● Objective
Select, from the material below, each line with "Blender" in it.

● Material to process

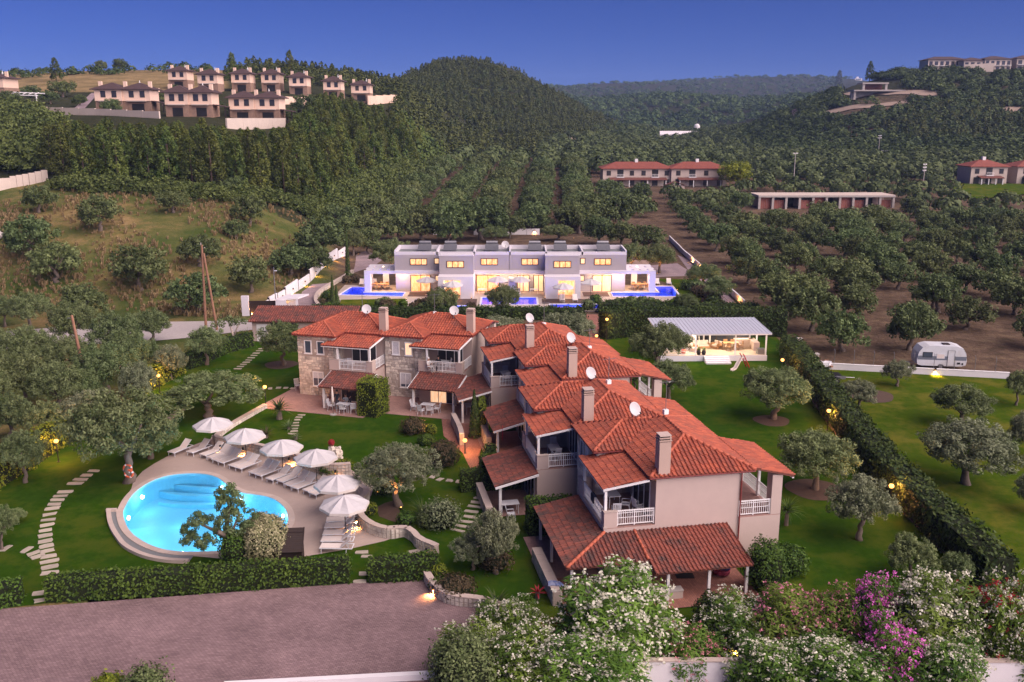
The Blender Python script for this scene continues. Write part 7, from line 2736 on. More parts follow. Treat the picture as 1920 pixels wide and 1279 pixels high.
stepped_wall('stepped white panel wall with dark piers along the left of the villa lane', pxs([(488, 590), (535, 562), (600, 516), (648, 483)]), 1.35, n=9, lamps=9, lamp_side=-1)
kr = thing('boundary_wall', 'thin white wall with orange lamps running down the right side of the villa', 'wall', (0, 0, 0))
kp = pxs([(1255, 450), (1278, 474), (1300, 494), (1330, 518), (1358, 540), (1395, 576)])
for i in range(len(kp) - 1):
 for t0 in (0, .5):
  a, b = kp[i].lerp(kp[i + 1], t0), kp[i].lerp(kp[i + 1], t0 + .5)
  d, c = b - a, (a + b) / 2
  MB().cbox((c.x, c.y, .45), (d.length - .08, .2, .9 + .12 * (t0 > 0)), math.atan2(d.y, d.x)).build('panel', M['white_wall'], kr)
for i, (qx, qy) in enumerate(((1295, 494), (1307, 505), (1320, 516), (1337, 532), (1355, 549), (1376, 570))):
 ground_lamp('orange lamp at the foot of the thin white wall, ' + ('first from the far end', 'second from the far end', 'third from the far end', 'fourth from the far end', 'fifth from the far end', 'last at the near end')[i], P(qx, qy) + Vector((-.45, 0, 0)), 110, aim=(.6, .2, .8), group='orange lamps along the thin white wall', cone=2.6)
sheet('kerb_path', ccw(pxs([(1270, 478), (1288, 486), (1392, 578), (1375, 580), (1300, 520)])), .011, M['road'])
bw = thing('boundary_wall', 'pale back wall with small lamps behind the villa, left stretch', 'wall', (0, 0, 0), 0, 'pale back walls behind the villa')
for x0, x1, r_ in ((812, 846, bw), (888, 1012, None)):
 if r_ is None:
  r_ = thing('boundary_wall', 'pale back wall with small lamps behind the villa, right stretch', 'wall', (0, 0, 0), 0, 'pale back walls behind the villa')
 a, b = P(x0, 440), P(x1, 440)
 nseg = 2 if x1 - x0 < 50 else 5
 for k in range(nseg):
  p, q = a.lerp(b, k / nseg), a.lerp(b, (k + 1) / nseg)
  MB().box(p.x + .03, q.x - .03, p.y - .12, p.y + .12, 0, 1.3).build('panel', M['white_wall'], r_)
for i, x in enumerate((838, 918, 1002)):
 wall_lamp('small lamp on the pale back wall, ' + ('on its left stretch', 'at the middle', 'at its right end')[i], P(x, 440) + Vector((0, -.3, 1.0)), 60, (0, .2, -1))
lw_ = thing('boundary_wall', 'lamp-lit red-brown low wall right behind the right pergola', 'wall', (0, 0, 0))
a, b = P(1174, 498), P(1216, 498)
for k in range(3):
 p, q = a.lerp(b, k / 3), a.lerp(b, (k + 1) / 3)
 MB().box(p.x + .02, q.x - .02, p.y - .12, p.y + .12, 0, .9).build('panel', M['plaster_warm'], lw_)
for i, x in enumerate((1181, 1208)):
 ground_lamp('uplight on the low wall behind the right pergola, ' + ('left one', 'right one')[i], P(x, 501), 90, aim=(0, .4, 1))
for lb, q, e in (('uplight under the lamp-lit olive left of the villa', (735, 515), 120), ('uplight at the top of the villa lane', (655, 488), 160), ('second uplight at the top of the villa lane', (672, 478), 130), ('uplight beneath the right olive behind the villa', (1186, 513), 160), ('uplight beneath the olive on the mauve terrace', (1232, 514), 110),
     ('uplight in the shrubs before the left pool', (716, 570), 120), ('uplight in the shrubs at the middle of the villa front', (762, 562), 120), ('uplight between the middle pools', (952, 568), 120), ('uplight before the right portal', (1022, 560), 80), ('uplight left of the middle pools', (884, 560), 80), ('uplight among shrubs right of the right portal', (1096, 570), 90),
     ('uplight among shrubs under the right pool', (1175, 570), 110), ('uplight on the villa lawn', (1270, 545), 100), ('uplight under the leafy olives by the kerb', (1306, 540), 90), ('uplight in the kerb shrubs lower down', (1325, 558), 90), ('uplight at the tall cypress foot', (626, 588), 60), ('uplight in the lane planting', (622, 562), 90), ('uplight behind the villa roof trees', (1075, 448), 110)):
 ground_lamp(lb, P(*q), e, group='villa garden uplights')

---

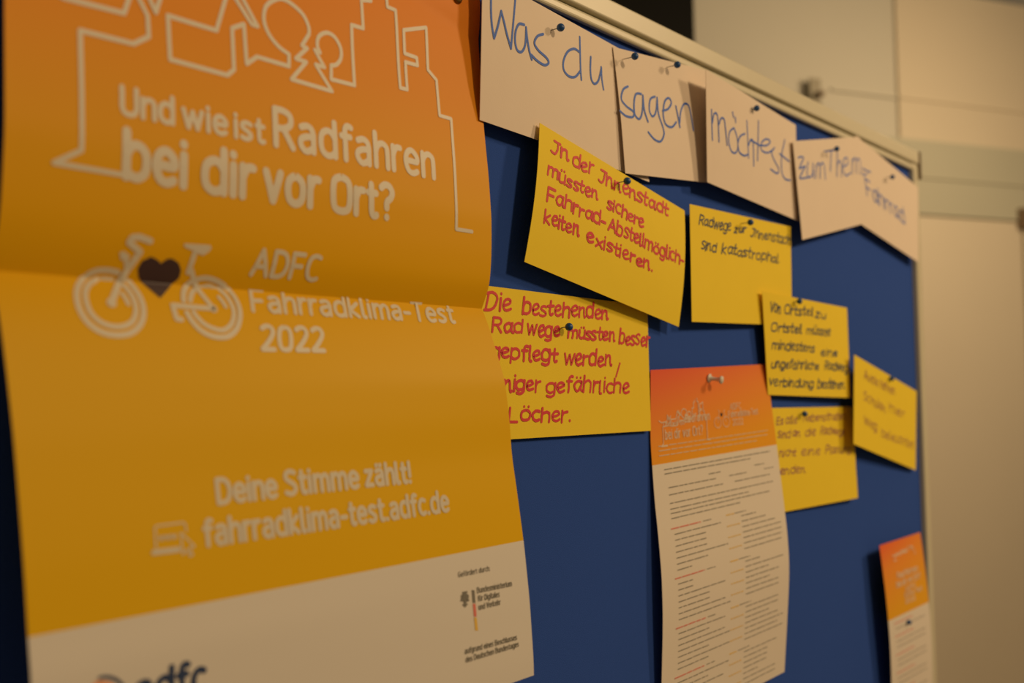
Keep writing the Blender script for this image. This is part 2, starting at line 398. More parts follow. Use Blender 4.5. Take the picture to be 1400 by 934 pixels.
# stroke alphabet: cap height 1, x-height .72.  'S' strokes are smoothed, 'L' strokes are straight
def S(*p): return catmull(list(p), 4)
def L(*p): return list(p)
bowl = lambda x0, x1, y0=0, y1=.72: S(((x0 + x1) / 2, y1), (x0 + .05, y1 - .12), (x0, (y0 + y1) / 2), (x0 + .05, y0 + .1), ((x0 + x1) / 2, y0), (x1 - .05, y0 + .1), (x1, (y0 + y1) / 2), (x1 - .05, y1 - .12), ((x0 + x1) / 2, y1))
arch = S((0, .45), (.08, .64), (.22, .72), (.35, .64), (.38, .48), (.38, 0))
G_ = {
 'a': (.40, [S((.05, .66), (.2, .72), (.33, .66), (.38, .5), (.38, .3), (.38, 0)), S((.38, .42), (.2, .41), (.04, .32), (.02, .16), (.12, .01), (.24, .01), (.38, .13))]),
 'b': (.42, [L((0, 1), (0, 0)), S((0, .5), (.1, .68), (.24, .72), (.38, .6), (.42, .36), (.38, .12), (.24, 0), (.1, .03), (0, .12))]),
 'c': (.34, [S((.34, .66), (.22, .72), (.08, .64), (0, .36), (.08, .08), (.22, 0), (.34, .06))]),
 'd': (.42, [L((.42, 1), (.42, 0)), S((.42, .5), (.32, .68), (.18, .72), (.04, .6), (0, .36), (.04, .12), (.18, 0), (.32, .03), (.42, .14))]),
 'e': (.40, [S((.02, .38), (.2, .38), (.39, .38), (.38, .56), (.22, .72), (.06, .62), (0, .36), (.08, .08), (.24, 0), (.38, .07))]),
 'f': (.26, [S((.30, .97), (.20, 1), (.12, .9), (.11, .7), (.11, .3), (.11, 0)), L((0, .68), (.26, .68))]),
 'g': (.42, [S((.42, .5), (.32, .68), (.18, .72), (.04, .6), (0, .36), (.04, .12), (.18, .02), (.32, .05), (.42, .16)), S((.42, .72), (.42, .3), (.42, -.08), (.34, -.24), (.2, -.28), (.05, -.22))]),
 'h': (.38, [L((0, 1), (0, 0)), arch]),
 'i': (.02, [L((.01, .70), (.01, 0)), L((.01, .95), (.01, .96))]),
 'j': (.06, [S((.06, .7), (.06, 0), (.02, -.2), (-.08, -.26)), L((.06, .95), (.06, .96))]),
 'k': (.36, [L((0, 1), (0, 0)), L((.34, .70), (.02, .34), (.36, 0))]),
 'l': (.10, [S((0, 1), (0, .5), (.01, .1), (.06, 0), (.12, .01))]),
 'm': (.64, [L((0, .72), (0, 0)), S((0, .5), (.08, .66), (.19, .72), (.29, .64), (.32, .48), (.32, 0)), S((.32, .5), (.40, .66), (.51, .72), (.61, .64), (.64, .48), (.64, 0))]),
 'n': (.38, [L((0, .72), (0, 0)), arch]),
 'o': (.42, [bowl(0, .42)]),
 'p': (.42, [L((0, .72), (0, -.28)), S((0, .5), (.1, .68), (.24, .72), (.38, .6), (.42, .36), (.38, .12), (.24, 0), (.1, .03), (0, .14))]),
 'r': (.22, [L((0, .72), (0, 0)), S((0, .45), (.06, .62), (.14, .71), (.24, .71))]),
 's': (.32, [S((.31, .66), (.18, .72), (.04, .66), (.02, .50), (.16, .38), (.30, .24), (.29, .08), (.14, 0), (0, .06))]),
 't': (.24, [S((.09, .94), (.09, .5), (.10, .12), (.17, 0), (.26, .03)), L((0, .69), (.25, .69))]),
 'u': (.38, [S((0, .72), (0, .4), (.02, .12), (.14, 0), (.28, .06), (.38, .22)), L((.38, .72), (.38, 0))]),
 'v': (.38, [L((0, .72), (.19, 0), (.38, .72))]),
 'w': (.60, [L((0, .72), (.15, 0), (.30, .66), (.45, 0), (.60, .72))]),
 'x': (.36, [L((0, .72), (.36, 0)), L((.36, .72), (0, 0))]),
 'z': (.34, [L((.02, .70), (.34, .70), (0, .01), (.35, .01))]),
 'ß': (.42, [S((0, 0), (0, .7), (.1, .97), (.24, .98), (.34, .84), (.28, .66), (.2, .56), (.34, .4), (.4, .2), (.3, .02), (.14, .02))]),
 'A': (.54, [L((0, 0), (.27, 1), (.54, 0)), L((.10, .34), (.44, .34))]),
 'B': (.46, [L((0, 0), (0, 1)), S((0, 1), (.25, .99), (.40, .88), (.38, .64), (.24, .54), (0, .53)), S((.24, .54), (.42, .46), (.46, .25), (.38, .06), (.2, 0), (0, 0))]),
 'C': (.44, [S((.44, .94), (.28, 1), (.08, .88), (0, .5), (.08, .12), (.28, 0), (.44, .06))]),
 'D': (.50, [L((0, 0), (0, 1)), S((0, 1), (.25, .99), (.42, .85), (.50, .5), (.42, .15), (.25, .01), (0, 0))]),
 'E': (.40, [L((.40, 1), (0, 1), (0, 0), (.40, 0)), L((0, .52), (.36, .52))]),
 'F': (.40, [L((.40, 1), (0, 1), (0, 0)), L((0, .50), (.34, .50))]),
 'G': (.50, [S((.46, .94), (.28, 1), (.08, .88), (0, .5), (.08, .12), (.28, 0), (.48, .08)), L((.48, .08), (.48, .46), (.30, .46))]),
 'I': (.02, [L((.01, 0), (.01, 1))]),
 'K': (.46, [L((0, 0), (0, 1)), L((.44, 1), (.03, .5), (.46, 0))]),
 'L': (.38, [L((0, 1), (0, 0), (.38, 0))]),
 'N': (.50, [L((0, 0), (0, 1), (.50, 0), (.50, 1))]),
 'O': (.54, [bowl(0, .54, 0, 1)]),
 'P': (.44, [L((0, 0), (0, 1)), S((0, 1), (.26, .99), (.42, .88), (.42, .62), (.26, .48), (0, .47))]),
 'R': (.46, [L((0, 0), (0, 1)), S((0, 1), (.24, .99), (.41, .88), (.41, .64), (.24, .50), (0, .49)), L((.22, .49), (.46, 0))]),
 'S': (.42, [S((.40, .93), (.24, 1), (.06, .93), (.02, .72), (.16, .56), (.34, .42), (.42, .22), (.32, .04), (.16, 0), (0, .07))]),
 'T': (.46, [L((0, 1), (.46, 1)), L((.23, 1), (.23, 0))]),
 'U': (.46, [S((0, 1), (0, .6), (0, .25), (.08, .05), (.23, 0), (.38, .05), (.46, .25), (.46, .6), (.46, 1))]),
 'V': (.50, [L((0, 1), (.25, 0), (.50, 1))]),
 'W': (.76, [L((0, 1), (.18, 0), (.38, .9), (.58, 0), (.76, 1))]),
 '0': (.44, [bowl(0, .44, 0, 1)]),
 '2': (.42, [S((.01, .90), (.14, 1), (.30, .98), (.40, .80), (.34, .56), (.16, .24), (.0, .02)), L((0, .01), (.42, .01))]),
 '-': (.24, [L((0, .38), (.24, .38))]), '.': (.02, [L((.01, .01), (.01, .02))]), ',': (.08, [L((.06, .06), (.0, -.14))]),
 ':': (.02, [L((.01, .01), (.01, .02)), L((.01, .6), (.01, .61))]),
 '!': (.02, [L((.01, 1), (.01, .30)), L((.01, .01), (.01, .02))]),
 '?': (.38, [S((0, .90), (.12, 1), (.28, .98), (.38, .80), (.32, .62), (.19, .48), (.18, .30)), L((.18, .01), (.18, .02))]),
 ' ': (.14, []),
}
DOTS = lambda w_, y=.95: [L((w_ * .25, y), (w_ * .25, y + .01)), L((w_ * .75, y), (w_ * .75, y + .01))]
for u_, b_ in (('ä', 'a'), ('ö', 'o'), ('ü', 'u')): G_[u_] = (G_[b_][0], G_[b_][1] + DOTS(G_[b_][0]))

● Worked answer
The Blender Python script for this scene continues. Write part 7, from line 2736 on. More parts follow. Treat the picture as 1920 pixels wide and 1279 pixels high.
Keep writing the Blender script for this image. This is part 2, starting at line 398. More parts follow. Use Blender 4.5. Take the picture to be 1400 by 934 pixels.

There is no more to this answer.